Committee Report Details Extensive Torture, Inhumane Treatment

As many of you know, KARAMAH joined the Constitution Project and the National Religious Campaign Against Torture earlier this year to conduct a series of five town hall meetings around the country to present a report issued by the Constitution Project last year. The report was issued by a bi-partisan task force, on which KARAMAH founder Dr. Azizah al-Hibri sat, and it detailed and concluded that the United States had engaged in torture both at Guantanamo Bay and other sites around the world.

Members of the The Constitution Project Task Force on Detainee Treatment, who pushed relentlessly for public release of the executive summary, responded to the findings of the Senate Report:

“The public release of portions of the Senate Select Committee on Intelligence report on the CIA’s former detention and interrogation program is a watershed. The American public has a right to know the full truth about what was done in its name and the United States has an obligation to acknowledge its mistakes and wrongdoing.
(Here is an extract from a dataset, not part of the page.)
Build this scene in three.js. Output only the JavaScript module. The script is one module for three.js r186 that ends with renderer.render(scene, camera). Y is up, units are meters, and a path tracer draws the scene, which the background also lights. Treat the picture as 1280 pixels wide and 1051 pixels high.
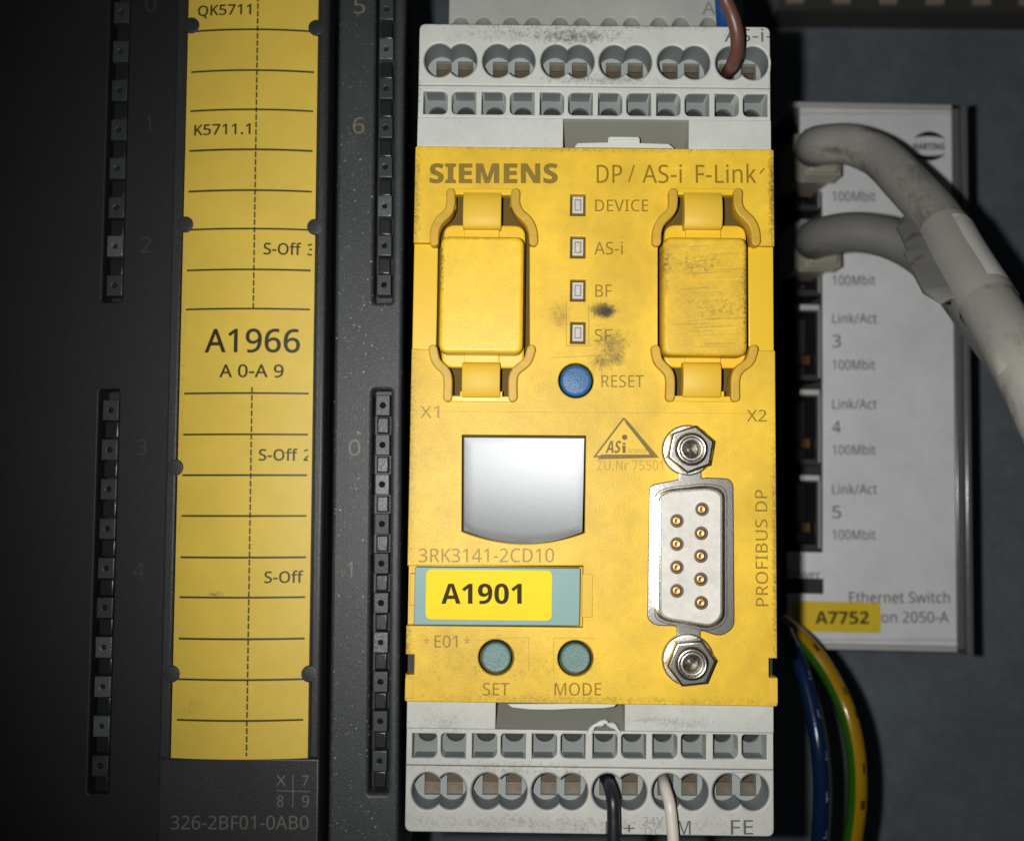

Release of the report’s executive summary, findings and conclusions-along with the CIA’s response and the Committee’s minority views-is a crucial step towards ensuring that the United States never travels this path again.

The Committee’s exhaustive study of millions of classified documents confirms what The Constitution Project’s bipartisan, blue-ribbon Task Force on Detainee Treatment found after two years examining the public record and conducting over 100 interviews, both in the United States and abroad: the United States tortured people. Even the most acrobatic lawyering cannot escape that conclusion. And as the Committee’s report describes in painful detail, torture was not limited to a few isolated instances. Our government also engaged in cruel, inhuman and degrading treatment even more frequently.

We recognize the extraordinary anxiety that enveloped the nation after September 11, and that government officials were doing what they believed was necessary to prevent another attack. But under the Convention Against Torture, to which the United States is a party, the prohibition on torture is absolute. Indeed, no crisis justifies violating our laws, morals, and values. Some lines must never be crossed.

By engaging in torture and abuse the U.S. damaged its reputation at home and abroad and broke the trust of important allies. Worse yet, these actions put our own armed forces personnel, intelligence professionals, diplomats and other Americans who might one day fall into hostile hands at heightened risk of being subjected to the same brutal practices.

We hope that release of portions of the Committee’s report is a sign of additional transparency to come-in particular, a declassified version of the full report should follow soon. What we know now demands immediate action. It is a collective responsibility to ensure that the United States never again sanctions torture under any justification.

We set out a number of recommendations for reform in our Task Force on Detainee Treatment Report. Two should take immediate priority.

First, Congress should tighten our laws against torture and cruel, inhuman and degrading treatment. This means closing loopholes that some creative lawyers exploited to excuse inexcusable decisions by our country’s leaders, and legislating important protections against torture – including a uniform standard for interrogations across all agencies – that our government currently observes as a matter of policy, but not law. Senator John McCain began this important work years ago. President Obama furthered it immediately upon taking office. Now is the time to finish it. We stand ready to support efforts toward that end.

Second, our government should work towards further reducing secrecy around post-September 11 abuses. The President should lead by declassifying the detention and interrogation program itself. We are confident that the more the public knows, the less likely it will be to tolerate anything less than policies and practice that absolutely prohibit torture and cruel, inhuman and degrading treatment.”